--- START OF INFORMATION PROVIDED ---

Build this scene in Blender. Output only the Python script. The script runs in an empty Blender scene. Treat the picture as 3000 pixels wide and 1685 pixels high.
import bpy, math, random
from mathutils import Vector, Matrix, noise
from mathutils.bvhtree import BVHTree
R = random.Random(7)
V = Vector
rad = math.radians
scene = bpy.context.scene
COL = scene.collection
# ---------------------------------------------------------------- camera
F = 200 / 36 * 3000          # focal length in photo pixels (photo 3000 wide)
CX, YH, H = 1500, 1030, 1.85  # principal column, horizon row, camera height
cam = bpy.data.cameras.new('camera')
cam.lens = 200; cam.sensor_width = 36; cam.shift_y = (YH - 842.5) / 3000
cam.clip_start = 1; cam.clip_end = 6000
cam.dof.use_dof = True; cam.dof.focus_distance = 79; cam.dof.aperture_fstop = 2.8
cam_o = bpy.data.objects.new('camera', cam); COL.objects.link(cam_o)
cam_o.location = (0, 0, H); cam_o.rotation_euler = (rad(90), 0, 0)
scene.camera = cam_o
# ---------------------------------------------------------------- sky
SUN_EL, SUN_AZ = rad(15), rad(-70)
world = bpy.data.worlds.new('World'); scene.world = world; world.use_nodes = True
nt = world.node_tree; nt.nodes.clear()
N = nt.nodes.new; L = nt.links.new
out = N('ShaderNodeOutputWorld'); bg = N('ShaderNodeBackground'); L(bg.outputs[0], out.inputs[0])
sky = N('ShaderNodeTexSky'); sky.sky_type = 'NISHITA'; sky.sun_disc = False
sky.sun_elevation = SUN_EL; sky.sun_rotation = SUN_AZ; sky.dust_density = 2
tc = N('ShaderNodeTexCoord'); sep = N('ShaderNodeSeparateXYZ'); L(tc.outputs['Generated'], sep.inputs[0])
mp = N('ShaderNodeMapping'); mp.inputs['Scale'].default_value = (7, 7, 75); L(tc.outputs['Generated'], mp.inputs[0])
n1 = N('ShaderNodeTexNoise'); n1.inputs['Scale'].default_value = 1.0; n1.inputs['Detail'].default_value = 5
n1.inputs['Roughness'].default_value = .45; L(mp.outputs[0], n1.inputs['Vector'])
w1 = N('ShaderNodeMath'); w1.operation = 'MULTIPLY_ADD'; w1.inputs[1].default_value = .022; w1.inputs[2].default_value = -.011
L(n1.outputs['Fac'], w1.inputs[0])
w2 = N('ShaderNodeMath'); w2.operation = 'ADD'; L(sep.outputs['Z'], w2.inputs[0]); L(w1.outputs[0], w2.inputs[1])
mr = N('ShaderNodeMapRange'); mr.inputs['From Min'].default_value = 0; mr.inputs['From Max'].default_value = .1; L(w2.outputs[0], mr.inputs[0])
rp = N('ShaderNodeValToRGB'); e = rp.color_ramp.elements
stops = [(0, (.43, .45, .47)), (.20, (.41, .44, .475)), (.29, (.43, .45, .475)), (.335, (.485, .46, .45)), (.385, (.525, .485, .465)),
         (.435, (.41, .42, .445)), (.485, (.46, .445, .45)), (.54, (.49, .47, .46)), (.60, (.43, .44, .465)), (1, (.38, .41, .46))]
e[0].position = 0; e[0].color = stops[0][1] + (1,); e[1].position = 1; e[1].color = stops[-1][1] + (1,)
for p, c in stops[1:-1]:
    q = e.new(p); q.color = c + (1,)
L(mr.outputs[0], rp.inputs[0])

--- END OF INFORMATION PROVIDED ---

■ EXERCISE:
Write out the whole listing again, exactly as it stands.

■ EXERCISE RESULT:
Build this scene in Blender. Output only the Python script. The script runs in an empty Blender scene. Treat the picture as 3000 pixels wide and 1685 pixels high.
import bpy, math, random
from mathutils import Vector, Matrix, noise
from mathutils.bvhtree import BVHTree
R = random.Random(7)
V = Vector
rad = math.radians
scene = bpy.context.scene
COL = scene.collection
# ---------------------------------------------------------------- camera
F = 200 / 36 * 3000          # focal length in photo pixels (photo 3000 wide)
CX, YH, H = 1500, 1030, 1.85  # principal column, horizon row, camera height
cam = bpy.data.cameras.new('camera')
cam.lens = 200; cam.sensor_width = 36; cam.shift_y = (YH - 842.5) / 3000
cam.clip_start = 1; cam.clip_end = 6000
cam.dof.use_dof = True; cam.dof.focus_distance = 79; cam.dof.aperture_fstop = 2.8
cam_o = bpy.data.objects.new('camera', cam); COL.objects.link(cam_o)
cam_o.location = (0, 0, H); cam_o.rotation_euler = (rad(90), 0, 0)
scene.camera = cam_o
# ---------------------------------------------------------------- sky
SUN_EL, SUN_AZ = rad(15), rad(-70)
world = bpy.data.worlds.new('World'); scene.world = world; world.use_nodes = True
nt = world.node_tree; nt.nodes.clear()
N = nt.nodes.new; L = nt.links.new
out = N('ShaderNodeOutputWorld'); bg = N('ShaderNodeBackground'); L(bg.outputs[0], out.inputs[0])
sky = N('ShaderNodeTexSky'); sky.sky_type = 'NISHITA'; sky.sun_disc = False
sky.sun_elevation = SUN_EL; sky.sun_rotation = SUN_AZ; sky.dust_density = 2
tc = N('ShaderNodeTexCoord'); sep = N('ShaderNodeSeparateXYZ'); L(tc.outputs['Generated'], sep.inputs[0])
mp = N('ShaderNodeMapping'); mp.inputs['Scale'].default_value = (7, 7, 75); L(tc.outputs['Generated'], mp.inputs[0])
n1 = N('ShaderNodeTexNoise'); n1.inputs['Scale'].default_value = 1.0; n1.inputs['Detail'].default_value = 5
n1.inputs['Roughness'].default_value = .45; L(mp.outputs[0], n1.inputs['Vector'])
w1 = N('ShaderNodeMath'); w1.operation = 'MULTIPLY_ADD'; w1.inputs[1].default_value = .022; w1.inputs[2].default_value = -.011
L(n1.outputs['Fac'], w1.inputs[0])
w2 = N('ShaderNodeMath'); w2.operation = 'ADD'; L(sep.outputs['Z'], w2.inputs[0]); L(w1.outputs[0], w2.inputs[1])
mr = N('ShaderNodeMapRange'); mr.inputs['From Min'].default_value = 0; mr.inputs['From Max'].default_value = .1; L(w2.outputs[0], mr.inputs[0])
rp = N('ShaderNodeValToRGB'); e = rp.color_ramp.elements
stops = [(0, (.43, .45, .47)), (.20, (.41, .44, .475)), (.29, (.43, .45, .475)), (.335, (.485, .46, .45)), (.385, (.525, .485, .465)),
         (.435, (.41, .42, .445)), (.485, (.46, .445, .45)), (.54, (.49, .47, .46)), (.60, (.43, .44, .465)), (1, (.38, .41, .46))]
e[0].position = 0; e[0].color = stops[0][1] + (1,); e[1].position = 1; e[1].color = stops[-1][1] + (1,)
for p, c in stops[1:-1]:
    q = e.new(p); q.color = c + (1,)
L(mr.outputs[0], rp.inputs[0])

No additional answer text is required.